Like JUBILEE, the film plays like a series of sketches, but instead of building momentum toward some sort of cathartic break-and-release, it just meanders along. There are some neat, succinct little scenes, such as the wonderfully childlike Miranda play-acting a courtship ritual with herself on a staircase. But as a dream film, much of it doesn't fully connect to the degree that his later, even more personal (and it must be said, more challenging) works do.

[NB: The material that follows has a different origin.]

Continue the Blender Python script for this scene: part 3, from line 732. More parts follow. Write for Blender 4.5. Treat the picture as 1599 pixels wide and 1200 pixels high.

But then there's "Stormy Weather":
The film's climax comes with Miranda's wedding to Ferdinand, which, in keeping with the structure, is played as pure fantasy. It kicks off with a chorus of twenty or so youthful male sailors dancing a giddy, florid stovepipe, followed by a showering of rose petals. However, that's just an appetizer to the main course: regal, decked out grande dame Elisabeth Welch (rather resembling a septuagenarian, space-aged Patti LaBelle) stops by to serenade the lucky couple (and more explicitly the admiring sailors) with a show-stopping rendition of the song "Stormy Weather". The sequence is a little audacious and more than a little camp, yet oddly touching--it's rather affectionate without lapsing into parody. It's also more jolting and memorable than most of what preceded it, and it makes for a lovely bridge into the quiet, graceful final scene, where Ariel is set free and Prospero, alone, is left to exit one world and enter the next.
Appropriately enough, THE TEMPEST also left its director at a crossroads. One could entertain an alternate reality where Jarman immediately continued making similar works. Instead, Thatcherism and a transitioning British film industry intervened: he would not complete another feature for six years.